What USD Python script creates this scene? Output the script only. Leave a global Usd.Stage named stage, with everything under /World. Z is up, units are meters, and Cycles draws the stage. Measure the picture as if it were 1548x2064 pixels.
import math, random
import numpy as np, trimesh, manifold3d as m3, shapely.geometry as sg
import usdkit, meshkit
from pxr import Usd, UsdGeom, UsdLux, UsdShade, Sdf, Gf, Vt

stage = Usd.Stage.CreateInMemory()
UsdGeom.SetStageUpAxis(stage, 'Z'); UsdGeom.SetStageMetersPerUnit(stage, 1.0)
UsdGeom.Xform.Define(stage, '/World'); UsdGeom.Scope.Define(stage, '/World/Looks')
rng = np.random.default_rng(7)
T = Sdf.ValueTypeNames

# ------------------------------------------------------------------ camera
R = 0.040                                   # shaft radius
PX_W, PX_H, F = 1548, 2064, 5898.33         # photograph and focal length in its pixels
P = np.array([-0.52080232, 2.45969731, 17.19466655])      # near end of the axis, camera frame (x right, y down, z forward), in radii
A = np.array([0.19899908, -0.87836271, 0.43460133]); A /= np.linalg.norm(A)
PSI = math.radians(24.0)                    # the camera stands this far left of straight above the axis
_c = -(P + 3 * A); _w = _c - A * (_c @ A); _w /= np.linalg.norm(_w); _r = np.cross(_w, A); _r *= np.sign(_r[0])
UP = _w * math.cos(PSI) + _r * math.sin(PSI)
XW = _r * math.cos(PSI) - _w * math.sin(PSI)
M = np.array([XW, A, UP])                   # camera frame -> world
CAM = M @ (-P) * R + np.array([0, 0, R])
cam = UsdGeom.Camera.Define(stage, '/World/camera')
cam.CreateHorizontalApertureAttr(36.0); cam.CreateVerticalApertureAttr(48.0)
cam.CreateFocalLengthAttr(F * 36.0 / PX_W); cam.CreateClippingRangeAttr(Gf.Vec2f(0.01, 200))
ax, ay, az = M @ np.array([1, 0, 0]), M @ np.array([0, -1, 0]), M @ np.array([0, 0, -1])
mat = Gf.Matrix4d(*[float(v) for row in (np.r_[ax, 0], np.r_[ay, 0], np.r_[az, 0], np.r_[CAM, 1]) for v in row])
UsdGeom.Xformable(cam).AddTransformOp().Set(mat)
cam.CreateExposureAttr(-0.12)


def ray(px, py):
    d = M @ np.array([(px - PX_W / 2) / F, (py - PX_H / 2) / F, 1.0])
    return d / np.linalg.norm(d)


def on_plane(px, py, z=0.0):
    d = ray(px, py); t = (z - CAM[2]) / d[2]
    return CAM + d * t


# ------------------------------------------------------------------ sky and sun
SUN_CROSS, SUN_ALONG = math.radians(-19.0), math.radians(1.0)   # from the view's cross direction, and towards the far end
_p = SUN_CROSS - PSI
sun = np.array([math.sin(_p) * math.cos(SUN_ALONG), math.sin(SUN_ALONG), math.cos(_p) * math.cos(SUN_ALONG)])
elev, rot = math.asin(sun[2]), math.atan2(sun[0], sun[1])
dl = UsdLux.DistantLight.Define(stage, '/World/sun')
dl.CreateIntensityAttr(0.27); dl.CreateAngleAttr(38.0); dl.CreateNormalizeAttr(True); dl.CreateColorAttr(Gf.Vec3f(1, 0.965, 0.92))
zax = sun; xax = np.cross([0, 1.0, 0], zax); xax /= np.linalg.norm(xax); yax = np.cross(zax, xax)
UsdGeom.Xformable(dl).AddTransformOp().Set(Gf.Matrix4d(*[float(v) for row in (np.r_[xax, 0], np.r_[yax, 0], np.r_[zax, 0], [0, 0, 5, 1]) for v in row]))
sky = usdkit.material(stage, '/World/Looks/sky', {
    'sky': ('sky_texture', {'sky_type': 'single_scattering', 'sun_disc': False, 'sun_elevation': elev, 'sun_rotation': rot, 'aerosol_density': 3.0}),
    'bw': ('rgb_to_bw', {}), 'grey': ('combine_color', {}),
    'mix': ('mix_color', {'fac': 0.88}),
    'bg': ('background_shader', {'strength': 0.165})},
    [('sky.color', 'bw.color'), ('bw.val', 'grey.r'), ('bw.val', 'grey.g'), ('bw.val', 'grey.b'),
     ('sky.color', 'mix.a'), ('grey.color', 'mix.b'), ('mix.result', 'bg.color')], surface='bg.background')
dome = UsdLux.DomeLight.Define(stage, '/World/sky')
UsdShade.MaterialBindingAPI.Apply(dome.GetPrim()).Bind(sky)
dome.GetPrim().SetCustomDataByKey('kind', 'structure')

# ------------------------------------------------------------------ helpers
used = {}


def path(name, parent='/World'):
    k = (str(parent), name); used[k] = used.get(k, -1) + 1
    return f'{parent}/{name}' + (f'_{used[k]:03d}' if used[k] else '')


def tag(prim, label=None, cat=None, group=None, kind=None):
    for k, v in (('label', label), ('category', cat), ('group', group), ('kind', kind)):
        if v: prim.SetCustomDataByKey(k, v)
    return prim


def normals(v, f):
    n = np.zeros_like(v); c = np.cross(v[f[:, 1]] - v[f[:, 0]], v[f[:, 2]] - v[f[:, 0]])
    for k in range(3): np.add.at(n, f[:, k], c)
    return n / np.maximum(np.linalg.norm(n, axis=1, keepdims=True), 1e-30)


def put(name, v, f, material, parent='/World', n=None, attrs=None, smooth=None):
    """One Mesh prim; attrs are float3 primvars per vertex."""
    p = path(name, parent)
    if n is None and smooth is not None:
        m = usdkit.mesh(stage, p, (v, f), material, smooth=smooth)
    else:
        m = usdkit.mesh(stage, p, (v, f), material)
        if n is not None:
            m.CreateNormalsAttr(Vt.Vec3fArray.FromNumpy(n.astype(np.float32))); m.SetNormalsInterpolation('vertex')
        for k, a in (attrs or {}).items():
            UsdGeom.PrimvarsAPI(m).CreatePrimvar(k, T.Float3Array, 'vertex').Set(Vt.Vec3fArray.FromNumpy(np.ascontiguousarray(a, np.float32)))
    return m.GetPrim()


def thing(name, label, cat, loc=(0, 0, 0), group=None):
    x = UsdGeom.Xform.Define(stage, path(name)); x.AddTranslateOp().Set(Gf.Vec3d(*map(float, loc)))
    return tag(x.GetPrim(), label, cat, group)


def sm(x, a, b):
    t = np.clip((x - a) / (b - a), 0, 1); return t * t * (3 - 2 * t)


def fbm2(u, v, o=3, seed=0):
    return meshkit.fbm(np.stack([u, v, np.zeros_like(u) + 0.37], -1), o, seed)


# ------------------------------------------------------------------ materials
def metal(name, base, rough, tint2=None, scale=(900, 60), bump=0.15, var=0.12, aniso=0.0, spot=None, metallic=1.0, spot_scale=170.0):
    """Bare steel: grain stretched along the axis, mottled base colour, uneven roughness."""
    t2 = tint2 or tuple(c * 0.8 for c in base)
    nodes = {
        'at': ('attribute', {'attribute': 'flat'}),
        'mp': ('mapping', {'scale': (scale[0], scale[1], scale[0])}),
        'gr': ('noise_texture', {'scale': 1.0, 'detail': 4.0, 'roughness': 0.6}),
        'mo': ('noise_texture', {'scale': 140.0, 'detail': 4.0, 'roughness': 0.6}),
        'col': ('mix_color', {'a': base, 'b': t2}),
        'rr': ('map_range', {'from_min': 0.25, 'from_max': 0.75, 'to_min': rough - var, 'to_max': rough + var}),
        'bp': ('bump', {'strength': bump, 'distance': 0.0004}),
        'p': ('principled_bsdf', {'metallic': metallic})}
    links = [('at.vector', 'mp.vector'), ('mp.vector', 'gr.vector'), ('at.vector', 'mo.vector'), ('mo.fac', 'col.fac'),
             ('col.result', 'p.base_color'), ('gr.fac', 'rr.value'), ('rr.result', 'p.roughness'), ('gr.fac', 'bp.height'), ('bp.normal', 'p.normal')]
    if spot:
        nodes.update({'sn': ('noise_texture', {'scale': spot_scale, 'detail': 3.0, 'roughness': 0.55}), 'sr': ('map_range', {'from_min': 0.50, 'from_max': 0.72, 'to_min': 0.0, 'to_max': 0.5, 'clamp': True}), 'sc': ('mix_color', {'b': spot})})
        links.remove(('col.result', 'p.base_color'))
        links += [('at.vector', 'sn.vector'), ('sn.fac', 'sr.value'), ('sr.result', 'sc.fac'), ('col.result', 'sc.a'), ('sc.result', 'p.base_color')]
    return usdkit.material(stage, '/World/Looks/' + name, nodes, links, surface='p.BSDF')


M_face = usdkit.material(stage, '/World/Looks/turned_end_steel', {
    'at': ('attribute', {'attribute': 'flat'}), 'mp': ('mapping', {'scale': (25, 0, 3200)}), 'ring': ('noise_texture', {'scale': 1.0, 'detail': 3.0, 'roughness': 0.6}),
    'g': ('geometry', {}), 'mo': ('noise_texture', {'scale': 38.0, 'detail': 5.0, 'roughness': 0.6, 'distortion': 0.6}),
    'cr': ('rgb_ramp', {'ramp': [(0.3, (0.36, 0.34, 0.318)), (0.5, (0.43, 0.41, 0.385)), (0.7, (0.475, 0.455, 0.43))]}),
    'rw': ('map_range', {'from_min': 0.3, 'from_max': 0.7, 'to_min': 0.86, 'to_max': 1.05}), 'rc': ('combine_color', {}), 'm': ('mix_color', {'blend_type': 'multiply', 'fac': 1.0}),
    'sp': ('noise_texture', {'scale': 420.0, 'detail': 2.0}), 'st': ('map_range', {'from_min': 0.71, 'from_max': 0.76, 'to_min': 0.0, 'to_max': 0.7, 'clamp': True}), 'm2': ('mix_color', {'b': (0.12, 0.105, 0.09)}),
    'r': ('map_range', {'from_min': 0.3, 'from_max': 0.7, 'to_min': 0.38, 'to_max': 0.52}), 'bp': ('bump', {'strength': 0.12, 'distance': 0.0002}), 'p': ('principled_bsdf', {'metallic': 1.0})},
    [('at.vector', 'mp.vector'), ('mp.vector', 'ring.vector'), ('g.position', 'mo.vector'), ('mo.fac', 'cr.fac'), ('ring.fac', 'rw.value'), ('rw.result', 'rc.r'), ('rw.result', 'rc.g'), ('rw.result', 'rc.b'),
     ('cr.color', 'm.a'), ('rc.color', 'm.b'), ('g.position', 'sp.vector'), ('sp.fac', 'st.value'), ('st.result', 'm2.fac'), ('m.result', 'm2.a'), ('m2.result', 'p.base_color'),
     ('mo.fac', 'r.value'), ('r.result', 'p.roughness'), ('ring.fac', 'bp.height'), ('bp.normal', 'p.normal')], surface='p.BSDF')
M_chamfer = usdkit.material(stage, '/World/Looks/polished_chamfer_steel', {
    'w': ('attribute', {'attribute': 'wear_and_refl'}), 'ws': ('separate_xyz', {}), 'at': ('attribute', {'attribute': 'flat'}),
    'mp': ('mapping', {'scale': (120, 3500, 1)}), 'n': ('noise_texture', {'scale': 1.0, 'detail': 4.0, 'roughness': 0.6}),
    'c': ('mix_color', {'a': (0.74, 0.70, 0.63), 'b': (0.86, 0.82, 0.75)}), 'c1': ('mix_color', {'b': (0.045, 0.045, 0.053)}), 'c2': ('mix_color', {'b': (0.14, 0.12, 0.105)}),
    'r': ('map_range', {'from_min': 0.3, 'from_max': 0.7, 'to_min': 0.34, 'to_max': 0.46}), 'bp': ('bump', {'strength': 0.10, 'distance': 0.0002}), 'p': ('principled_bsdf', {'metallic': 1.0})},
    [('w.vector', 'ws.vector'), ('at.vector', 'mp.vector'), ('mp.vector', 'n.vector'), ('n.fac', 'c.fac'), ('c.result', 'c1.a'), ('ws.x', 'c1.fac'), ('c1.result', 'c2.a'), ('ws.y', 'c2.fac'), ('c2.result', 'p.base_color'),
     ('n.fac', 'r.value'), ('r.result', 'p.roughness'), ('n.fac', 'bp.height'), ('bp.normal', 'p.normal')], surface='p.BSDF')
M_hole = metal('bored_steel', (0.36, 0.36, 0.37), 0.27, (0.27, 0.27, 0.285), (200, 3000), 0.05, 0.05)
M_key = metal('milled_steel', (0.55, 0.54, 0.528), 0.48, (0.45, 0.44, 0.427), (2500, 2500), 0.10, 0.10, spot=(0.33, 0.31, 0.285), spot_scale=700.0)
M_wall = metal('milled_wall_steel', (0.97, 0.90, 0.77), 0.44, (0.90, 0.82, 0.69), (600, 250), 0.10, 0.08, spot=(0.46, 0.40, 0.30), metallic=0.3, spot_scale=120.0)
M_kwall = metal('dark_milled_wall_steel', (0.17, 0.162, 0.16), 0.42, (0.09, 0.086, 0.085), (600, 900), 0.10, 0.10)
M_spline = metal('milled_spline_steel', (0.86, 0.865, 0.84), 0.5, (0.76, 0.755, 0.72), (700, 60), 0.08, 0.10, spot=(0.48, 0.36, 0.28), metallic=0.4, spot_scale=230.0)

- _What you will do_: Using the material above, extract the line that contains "0.30), metallic=0.3, spot_scale=120.0)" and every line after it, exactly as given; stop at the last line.

- _Solution for this task_:
M_wall = metal('milled_wall_steel', (0.97, 0.90, 0.77), 0.44, (0.90, 0.82, 0.69), (600, 250), 0.10, 0.08, spot=(0.46, 0.40, 0.30), metallic=0.3, spot_scale=120.0)
M_kwall = metal('dark_milled_wall_steel', (0.17, 0.162, 0.16), 0.42, (0.09, 0.086, 0.085), (600, 900), 0.10, 0.10)
M_spline = metal('milled_spline_steel', (0.86, 0.865, 0.84), 0.5, (0.76, 0.755, 0.72), (700, 60), 0.08, 0.10, spot=(0.48, 0.36, 0.28), metallic=0.4, spot_scale=230.0)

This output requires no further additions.